VA Payments Differ From State To State

April 14, 2008

One would think that when a Military Member retires from the military or becomes disabled, that the payment they receive would be the same, regardless of what state they lived in. Unfortunately, that’s not the case. Veterans in Ohio, ranked second-to-last in the amount of compensation that they receive for disabilities. Because of this, federal lawmakers are looking into why disabled veterans in other states receive, in some cases, thousand of dollars more.

In Ohio, more than 85,000 veterans receive disability payments and on average, their compensation is less than their peers in other states, according to a 2006 Veterans Affairs survey. Indiana is the only state, where veterans earned less than those in Ohio.

“The veterans living in Ohio sacrificed as much as veterans living elsewhere,” said Representative Zack Space, a Dover Democrat. “There is no reason that a veteran here should receive less than veterans in other states.”

Representative Space is pushing for the VA to have a national standard for payments to disabled veterans. For example, veterans in Ohio earn as much as $4,800 less than those in New Mexico. Veterans in Oklahoma, receive $4,185 more than those in Ohio and those in West Virginia earn $3,857 more. Space and other lawmakers on the House Committee on Veteran’s Affairs, are looking into this disparity. One reason for the difference, is that each state’s veterans system sets its own standards for disability compensations. The differences can range from what one states considers “partial disability” which might be considered “total disability” in another. The very same veteran, might be considered as a more serious case, from one state to another and thus eligible for a greater payment.

“There should be a standard rate for all veterans across the US,” said Frank Anderson, a veteran from East Cleveland.

Representative Space has introduced a bill, which would instruct the VA to oversee the system and evaluate how each state rates disabilities. Some veterans are skeptical though, as to whether such legislation could solve the problem.

“Every one of us is different,” said Richard Healy, a 61 year old who helps other disabled veterans file their forms. “If a doctor, for instance, says a veteran is minimally disabled for post traumatic stress disorder, what does “minimally” mean” Interpretation is a big factor.”

Some feel that the VA lacks meaningful training for those who make the decisions on the amount of disability that a veteran may have. According to VA spokesman, Steven Westerfeld, the VA is starting to train their workers who are tasked with deciding each veteran’s level of disability. As well, Mr. Westerfeld says that the VA is considering the consolidation of the grading system.

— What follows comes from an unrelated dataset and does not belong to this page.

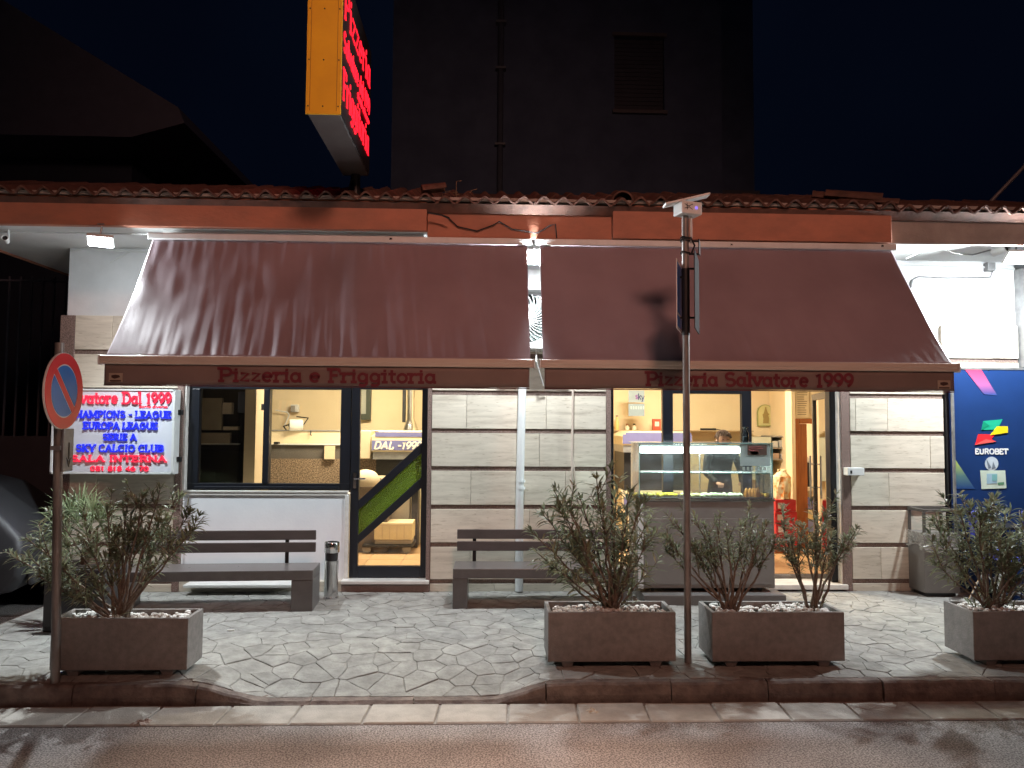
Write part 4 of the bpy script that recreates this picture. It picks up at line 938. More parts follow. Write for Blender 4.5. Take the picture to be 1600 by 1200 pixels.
nz=n_.new('ShaderNodeTexNoise'); nz.inputs['Scale'].default_value=9; mr=n_.new('ShaderNodeMapRange'); mr.inputs['From Min'].default_value=.4; mr.inputs['From Max'].default_value=.65; mr.inputs['To Min'].default_value=.22; mr.inputs['To Max'].default_value=.6
x_=n_.new('ShaderNodeMixShader'); l2.new(nz.outputs[0],mr.inputs[0]); l2.new(mr.outputs[0],x_.inputs[0]); l2.new(t_.outputs[0],x_.inputs[1]); l2.new(d_.outputs[0],x_.inputs[2]); l2.new(x_.outputs[0],o_.inputs['Surface']); M['bag']=mg
loop=[]; 
for (p,q) in (((a0,b0),(a1,b0)),((a1,b0),(a1,b1)),((a1,b1),(a0,b1)),((a0,b1),(a0,b0))):
    for i in range(14): loop.append((p[0]+(q[0]-p[0])*i/14,p[1]+(q[1]-p[1])*i/14))
cxb,cyb=(a0+a1)/2,(b0+b1)/2; vs=[]; n=len(loop); rr=random.Random(3)
for j in range(7):
    for i,(u,v) in enumerate(loop):
        o2=.010+.012*math.sin(i*1.9+j)*(j/6)+.006*rr.random(); dx=math.copysign(1,u-cxb)*(1 if abs(abs(u-cxb)-(a1-a0)/2)<.01 else .2); dy=math.copysign(1,v-cyb)*(1 if abs(abs(v-cyb)-(b1-b0)/2)<.01 else .2)
        low=.15+.05*math.sin(i*.35)+.02*math.sin(i*1.3)
        vs.append((u+dx*o2,v+dy*o2,.638-low*j/6))
MB().add(vs,[(j*n+i,j*n+(i+1)%n,(j+1)*n+(i+1)%n,(j+1)*n+i) for j in range(6) for i in range(n)]).tube([(u+(u-cxb)*.12,v+(v-cyb)*.12,.50+.02*math.sin(i*.4)) for i,(u,v) in enumerate(loop+[loop[0]])],.005,4).build('bin_bag',M['bag'],lb,smooth=True)
# downpipe and hose
dp=T('downpipe','white rain downpipe on the stone wall between the awnings','drainpipe',(.33,-.09,0))
xd=X(812,-.09,760)
MB().tube([(xd,-.085,.02),(xd,-.085,.95),(xd+.03,-.085,2.6),(xd+.035,-.085,3.40)],.041,16).build('pipe',M['whitepipe'],dp,smooth=True)
k=MB()
for zz in (1.05,1.12,2.35): k.lathe([(.041,-.012),(.047,-.012),(.047,.012),(.041,.012)],(xd+.01,-.085,zz),16)
k.build('collar',M['whitepipe'],dp)
hs=T('drain_hose','thin cream condensate hose hanging on the stone wall, forked near its end','hose',(X(895,-.05),-.05,.9))
xh=X(894,-.05,700)
MB().tube([(xh,-.05,3.2),(xh+.005,-.05,2.0),(xh,-.05,1.35),(xh-.01,-.05,.72),(xh,-.06,.15)],.011,8).tube([(xh+.005,-.05,1.36),(xh+.035,-.05,1.1),(xh+.05,-.05,.92)],.009,8).build('hose',M['bar'],hs,smooth=True)
# AC unit
ac=T('air_conditioner','white air conditioner unit with a round fan grille between the awnings','air conditioner',(.55,-.2,2.3))
xa0,xa1=X(795,-.36,520),X(872,-.36,520); zc0,zc1=Z(545,-.36,835),Z(462,-.36,835)
MB().box(xa0,xa1,-.36,-.06,zc0,zc1).build('casing',M['whiteplastic'],ac,bevel=.012)
fc=atY(824,497,-.365); gr=MB()
for k_ in range(30):
    q=k_*2*math.pi/30; gr.tube([Vector((fc.x+r*math.cos(q+r*3.2),-.372,fc.z+r*math.sin(q+r*3.2))) for r in (.035,.08,.13,.18,.235)],.0035,4)
gr.lathe([(0,0),(.035,0),(.035,.008),(0,.008)],(0,0,0),18,M4=Matrix.Translation((fc.x,-.366,fc.z))@Matrix.Rotation(R_(90),4,'X'))
gr.build('fan_grille',M['whiteplastic'],ac)
MB().lathe([(0,0),(.24,0)],(0,0,0),28,M4=Matrix.Translation((fc.x,-.3615,fc.z))@Matrix.Rotation(R_(90),4,'X')).build('fan_recess',plain('fan_dark',(.12,.15,.14)),ac)
MB().box(xa0,xa0+.04,-.34,.0,zc0-.03,zc0-.002).box(xa1-.04,xa1,-.34,.0,zc0-.03,zc0-.002).build('bracket',M['greymetal'],ac)
MB().tube([(X(838,-.3,545),-.30,zc0),(X(838,-.3,560),-.30,zc0-.12),(X(850,-.2,610),-.12,zc0-.35)],.008,6).build('drain',M['whiteplastic'],ac)
# white hanging plate above the unit
up=T('junction_cabinet','small white cabinet under the eaves above the air conditioner','cabinet',(.5,-.1,2.8))
MB().box(X(822,-.2,430),X(850,-.2,430),-.2,.018,Z(452,-.2,830),Z(420,-.2,830)).build('cabinet',M['whiteplastic'],up,bevel=.006)
# junction boxes, letterbox, conduits
lbx=T('wall_box','small white intercom box on the stone wall beside the shop doorway','box',(3.86,-.05,1.2))
xl,xr=X(1324,-.12,737),X(1350,-.12,737)
MB().box(xl,xr,-.13,-.032,Z(743,-.12,1336),Z(731,-.12,1336)).build('casing',M['whiteplastic'],lbx,bevel=.005)
MB().box(xl+.025,xl+.045,-.1325,-.1305,Z(740,-.12,1336),Z(735,-.12,1336)).build('lens',M['black'],lbx)
def cable(label,pts,r,m='whiteplastic',cat='cable',name='cable'):
    o=MB().tube(pts,r,6).build(name,M[m],smooth=True); return tag(o,label,cat)
cable('white conduit running along the top of the left wall to the creased awning',[tuple(atY(a,b,-.02)) for a,b in ((112,392),(135,388),(180,392),(235,394))],.010)
cable('thin pipe slanting down the left wall under the leftmost floodlight',[tuple(atY(a,b,.0)) for a,b in ((172,410),(205,392),(238,384))],.007)
for i,(pts,lab) in enumerate(((((1395,404),(1440,404),(1545,407),(1598,409)),'upper white conduit on the bright right wall'),(((1400,413),(1480,415),(1585,420)),'lower white conduit on the bright right wall'),(((1424,450),(1426,438),(1436,432),(1480,434),(1548,433),(1552,420)),'bent white pipe ending beside the smooth awning, on the bright right wall'))):
    cable(lab,[tuple(atY(a,b,-.0)) for a,b in pts],.011,'greymetal' if i==2 else 'whiteplastic')
cable('drooping cables tied under the right eaves',[tuple(atY(a,b,-.5)) for a,b in ((1415,404),(1445,390),(1468,382),(1490,396),(1520,398),(1550,390))],.008,'greymetal')
jb=MB().box(X(1548,-.02),X(1560,-.02),-.06,.018,Z(424,-.02,1555),Z(411,-.02,1555)).build('junction_box',M['greymetal'],bevel=.004); tag(jb,'small grey junction box high on the bright right wall','box')
def seccam(px,py,Y,label,dirx=1,s=1):
    p=atY(px,py,Y); c_=T('security_camera',label,'security camera',tuple(p))
    Mx=Matrix.Translation(p)@Matrix.Rotation(R_(20*dirx),4,'Z')@Matrix.Rotation(R_(-10),4,'X')@Matrix.Scale(s,4)
    MB().lathe([(0,-.06),(.03,-.06),(.034,.05),(.030,.05),(.028,.035)],(0,0,0),14,M4=Mx@Matrix.Rotation(R_(90),4,'X')).build('body',M['whiteplastic'],c_,smooth=True)
    MB().lathe([(0,.036),(.027,.036)],(0,0,0),14,M4=Mx@Matrix.Rotation(R_(90),4,'X')).build('lens',M['black'],c_)
    MB().tube([p+Vector((0,.05*s,0)),(p.x-.03,p.y+.08,WT-.01)],.010,6).build('mount',M['whiteplastic'],c_)
seccam(9,374,-.8,'small white security camera under the far left eaves',1,.8)
seccam(1564,391,-.75,'white security camera beside the rightmost floodlight',1,1.3)
for (a,b,lab) in ((1142,383,'tiny dark sensor on the white strip above the smooth awning, right of the steel post'),(1377,385,'tiny dark sensor at the right end of the white strip above the smooth awning'),(611,374,'tiny dark clip on the white strip above the creased awning')):
    p=atY(a,b,-.935); s_=T('sensor',lab,'sensor',tuple(p)); MB().box(p.x-.016,p.x+.016,p.y-.02,p.y+.02,p.z-.012,p.z+.014).build('housing',M['black'],s_,bevel=.003); MB().box(p.x-.006,p.x+.006,p.y-.024,p.y-.0205,p.z-.006,p.z+.006).build('lens',M['chrome'],s_)
cable('black cable looping along the fascia board between the awnings',[tuple(atY(a,b,-.945)) for a,b in ((700,340),(715,354),(745,361),(770,352),(780,346),(800,358),(840,364),(860,352),(868,350),(870,372))],.006,'black')
cable('black cable lying over the tiles above the middle of the eaves',[tuple(atY(a,b,-1.05)) for a,b in ((668,332),(690,336),(702,341))],.009,'black')
# roof weeds
for (a,b,lab) in ((712,292,'dry weeds sprouting from the roof behind the broken tile'),(545,285,'thin dry stalk at the foot of the pylon sign')):
    W_=T('roof_weed',lab,'weed',tuple(atY(a,325,-.3))); m_=MB(); rr=random.Random(a); p0=atY(a,328,-.3)
    for k_ in range(7 if a>600 else 2):
        q=p0+Vector((rr.uniform(-.1,.1),rr.uniform(-.1,.1),0)); t=q+Vector((rr.uniform(-.08,.12),0,rr.uniform(.12,.27)))
        m_.tube([q,(q+t)/2+Vector((-.02,0,0)),t,t+Vector((.05,0,.01))],.004,4)
    m_.build('stalks',plain('dry_stalk',(.30,.26,.18)),W_)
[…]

This is a problem that definitely need to be fixed. Our veterans, regardless of the state they reside in, should be compensated the same for their injuries. Each state should have the same rating system in place and follow the exact same guidelines. Training is a must, for those who are making those decisions. I look at it this way … our veterans have given a portion of their lives to serve our country and they should, each and every one of them, be shown the respect, by compensating them in the same manner. That’s the least they deserve.